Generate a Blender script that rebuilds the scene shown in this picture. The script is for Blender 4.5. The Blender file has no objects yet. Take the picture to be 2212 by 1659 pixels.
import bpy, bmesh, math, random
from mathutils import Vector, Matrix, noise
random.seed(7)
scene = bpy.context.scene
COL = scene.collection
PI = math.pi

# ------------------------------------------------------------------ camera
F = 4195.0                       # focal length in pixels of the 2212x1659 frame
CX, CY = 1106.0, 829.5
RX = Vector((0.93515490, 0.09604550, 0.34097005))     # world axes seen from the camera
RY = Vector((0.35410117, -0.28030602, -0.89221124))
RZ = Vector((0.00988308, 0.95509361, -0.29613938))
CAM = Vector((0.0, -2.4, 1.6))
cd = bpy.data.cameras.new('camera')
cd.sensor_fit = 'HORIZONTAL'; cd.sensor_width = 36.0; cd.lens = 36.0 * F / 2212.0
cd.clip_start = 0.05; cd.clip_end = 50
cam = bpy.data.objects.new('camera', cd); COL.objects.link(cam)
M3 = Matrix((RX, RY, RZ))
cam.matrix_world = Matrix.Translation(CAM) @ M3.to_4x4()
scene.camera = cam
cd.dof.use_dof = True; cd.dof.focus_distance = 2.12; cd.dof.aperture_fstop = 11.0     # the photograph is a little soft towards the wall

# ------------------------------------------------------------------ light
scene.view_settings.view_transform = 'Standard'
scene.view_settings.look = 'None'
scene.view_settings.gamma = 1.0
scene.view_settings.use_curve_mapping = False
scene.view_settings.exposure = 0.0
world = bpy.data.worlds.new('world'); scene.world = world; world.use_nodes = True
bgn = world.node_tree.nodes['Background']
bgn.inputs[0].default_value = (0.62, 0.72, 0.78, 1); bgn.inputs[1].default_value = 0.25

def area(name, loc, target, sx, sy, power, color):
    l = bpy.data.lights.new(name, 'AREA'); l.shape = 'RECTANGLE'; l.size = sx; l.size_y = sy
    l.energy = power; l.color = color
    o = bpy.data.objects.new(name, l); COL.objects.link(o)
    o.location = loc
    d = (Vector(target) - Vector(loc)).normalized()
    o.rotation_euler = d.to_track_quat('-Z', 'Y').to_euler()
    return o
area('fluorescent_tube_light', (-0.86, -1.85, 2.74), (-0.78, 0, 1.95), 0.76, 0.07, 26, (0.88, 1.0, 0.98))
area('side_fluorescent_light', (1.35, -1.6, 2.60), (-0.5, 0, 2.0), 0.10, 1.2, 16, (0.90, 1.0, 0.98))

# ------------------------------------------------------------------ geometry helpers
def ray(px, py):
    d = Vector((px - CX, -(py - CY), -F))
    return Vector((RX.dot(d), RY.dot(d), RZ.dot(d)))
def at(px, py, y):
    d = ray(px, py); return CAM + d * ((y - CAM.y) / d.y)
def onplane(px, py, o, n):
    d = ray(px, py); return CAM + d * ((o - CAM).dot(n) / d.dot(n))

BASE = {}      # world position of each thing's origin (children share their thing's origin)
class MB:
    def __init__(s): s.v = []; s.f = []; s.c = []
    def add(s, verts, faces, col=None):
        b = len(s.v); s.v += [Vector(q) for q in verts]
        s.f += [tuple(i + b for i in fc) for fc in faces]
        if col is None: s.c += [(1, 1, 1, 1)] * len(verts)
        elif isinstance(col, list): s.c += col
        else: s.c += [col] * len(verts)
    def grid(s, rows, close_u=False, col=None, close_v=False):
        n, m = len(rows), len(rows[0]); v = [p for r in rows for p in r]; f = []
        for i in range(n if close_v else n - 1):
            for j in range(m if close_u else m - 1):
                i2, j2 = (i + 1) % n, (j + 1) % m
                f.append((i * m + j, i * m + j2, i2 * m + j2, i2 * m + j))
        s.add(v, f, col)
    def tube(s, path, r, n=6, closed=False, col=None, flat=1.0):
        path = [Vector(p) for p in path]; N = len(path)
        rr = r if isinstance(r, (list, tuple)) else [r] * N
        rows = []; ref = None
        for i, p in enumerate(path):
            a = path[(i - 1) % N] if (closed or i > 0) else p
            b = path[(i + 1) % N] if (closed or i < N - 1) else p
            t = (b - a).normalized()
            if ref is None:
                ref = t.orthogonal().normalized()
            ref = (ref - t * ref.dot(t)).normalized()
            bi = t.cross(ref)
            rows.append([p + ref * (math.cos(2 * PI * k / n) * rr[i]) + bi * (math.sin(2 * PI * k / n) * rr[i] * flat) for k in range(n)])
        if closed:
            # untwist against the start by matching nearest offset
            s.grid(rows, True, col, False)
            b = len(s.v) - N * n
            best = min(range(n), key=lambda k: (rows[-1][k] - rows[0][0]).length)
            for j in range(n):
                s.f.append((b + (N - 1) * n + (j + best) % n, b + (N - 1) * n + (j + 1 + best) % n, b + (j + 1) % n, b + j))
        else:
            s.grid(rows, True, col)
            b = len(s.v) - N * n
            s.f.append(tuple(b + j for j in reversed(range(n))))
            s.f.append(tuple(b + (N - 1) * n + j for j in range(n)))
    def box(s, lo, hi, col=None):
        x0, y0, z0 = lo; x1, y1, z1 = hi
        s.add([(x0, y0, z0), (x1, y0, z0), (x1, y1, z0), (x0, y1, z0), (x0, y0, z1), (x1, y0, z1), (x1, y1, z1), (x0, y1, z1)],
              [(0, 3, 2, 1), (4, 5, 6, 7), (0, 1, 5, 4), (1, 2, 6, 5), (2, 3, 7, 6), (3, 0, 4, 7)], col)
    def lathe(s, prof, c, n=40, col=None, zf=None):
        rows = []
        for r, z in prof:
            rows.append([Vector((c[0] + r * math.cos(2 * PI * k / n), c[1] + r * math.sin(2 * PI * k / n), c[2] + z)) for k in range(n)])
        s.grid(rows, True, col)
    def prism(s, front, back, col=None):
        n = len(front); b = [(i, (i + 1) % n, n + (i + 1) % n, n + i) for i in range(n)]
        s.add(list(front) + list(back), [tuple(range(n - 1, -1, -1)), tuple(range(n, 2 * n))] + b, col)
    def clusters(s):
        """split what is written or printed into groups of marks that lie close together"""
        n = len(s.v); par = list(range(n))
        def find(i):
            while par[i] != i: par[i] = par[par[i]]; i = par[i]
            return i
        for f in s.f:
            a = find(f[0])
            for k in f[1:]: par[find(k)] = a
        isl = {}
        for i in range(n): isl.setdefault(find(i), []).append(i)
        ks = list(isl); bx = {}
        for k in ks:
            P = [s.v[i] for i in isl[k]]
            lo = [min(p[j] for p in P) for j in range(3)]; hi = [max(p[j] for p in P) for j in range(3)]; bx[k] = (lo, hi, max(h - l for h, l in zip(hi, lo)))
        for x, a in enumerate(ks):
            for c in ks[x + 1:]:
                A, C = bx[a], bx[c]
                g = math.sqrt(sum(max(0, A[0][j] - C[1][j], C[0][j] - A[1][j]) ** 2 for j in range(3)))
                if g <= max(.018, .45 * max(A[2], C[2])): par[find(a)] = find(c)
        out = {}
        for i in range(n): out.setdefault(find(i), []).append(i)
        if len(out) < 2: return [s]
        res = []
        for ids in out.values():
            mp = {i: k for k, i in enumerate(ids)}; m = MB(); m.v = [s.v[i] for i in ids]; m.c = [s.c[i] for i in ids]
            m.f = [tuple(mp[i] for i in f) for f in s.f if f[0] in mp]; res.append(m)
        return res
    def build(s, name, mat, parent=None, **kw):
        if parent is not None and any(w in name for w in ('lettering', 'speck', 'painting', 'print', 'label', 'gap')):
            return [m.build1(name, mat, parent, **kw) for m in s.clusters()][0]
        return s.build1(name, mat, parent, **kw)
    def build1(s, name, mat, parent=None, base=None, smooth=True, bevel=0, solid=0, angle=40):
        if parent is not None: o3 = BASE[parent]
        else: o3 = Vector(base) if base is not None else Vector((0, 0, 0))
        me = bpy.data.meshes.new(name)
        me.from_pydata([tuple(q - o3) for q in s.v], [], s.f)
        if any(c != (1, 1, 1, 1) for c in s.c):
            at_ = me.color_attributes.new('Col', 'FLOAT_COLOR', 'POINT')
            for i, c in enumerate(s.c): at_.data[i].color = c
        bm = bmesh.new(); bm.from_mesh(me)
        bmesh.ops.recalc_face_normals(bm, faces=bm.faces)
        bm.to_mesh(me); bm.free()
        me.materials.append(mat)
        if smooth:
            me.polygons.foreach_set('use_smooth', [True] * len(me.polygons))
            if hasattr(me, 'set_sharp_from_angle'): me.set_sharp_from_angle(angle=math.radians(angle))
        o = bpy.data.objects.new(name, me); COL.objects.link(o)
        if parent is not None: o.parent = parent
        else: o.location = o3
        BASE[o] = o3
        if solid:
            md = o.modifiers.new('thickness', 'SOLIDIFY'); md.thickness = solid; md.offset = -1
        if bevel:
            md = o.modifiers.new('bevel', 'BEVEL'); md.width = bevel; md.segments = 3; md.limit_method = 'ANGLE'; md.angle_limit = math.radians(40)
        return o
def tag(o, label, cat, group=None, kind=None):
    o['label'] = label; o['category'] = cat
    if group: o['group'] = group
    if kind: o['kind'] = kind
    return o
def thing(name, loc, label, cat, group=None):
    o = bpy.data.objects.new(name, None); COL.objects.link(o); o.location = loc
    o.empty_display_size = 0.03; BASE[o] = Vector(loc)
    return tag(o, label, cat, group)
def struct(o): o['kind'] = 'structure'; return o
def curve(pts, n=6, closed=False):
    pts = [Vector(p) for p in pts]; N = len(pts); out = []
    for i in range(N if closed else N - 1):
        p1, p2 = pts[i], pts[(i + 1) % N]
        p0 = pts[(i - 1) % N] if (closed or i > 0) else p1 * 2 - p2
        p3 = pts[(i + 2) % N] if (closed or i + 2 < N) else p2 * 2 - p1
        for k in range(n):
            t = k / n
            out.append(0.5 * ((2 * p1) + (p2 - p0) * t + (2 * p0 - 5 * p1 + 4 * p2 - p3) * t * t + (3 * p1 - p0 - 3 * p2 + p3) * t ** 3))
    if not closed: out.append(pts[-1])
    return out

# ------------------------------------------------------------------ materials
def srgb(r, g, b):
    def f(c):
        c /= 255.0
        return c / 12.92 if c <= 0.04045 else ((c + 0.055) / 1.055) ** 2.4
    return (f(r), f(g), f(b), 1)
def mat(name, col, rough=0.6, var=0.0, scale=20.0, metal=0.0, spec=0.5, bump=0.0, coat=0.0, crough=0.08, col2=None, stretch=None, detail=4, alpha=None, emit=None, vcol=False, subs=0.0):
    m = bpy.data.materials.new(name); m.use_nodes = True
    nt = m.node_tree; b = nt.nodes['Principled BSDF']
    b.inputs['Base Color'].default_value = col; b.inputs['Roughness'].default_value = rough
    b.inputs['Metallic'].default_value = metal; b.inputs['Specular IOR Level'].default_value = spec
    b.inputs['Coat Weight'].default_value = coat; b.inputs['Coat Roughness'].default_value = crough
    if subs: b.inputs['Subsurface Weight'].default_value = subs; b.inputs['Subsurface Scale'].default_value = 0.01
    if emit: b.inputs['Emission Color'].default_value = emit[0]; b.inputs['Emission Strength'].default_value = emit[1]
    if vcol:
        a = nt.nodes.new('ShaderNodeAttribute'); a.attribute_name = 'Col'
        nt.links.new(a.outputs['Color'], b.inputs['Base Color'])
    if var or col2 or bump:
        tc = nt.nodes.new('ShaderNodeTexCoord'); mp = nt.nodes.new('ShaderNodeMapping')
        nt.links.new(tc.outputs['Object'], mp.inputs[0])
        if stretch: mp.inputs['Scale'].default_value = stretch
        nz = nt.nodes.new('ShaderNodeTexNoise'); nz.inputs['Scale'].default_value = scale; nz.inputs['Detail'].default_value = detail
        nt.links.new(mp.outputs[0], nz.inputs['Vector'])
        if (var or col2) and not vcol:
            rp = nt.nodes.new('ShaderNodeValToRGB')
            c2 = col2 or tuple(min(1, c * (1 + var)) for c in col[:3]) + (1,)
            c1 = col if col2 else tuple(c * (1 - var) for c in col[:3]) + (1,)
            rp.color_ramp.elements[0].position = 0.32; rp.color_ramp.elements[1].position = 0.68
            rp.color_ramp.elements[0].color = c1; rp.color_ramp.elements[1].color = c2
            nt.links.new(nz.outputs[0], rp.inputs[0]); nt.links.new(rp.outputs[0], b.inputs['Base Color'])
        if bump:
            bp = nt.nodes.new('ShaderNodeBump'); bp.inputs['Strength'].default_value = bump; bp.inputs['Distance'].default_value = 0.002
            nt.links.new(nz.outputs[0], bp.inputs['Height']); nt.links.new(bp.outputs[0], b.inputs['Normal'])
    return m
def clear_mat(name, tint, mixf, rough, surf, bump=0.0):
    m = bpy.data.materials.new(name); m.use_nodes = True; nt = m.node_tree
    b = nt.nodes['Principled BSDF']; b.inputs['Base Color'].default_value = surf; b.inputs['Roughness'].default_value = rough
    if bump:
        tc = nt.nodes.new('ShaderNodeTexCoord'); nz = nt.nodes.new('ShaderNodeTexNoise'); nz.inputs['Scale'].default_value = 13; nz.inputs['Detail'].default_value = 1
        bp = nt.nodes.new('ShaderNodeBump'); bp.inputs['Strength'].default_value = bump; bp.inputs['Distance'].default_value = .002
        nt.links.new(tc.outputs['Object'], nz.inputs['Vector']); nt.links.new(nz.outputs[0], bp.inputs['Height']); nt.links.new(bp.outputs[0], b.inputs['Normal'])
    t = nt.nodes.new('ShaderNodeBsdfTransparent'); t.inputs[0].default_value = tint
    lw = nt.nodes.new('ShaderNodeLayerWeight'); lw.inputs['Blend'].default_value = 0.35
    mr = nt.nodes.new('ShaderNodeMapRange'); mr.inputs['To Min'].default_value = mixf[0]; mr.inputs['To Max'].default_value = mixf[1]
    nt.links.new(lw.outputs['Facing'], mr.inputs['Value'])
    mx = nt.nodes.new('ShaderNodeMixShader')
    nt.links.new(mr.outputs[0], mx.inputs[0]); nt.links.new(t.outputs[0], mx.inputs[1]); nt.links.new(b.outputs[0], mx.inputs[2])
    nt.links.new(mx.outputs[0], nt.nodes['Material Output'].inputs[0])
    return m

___

TASK TO CARRY OUT ▸
From the first line of the data through the line with "PI = math.pi", quote each line exactly and add nothing else.

SOLUTION BELOW ▸
Generate a Blender script that rebuilds the scene shown in this picture. The script is for Blender 4.5. The Blender file has no objects yet. Take the picture to be 2212 by 1659 pixels.
import bpy, bmesh, math, random
from mathutils import Vector, Matrix, noise
random.seed(7)
scene = bpy.context.scene
COL = scene.collection
PI = math.pi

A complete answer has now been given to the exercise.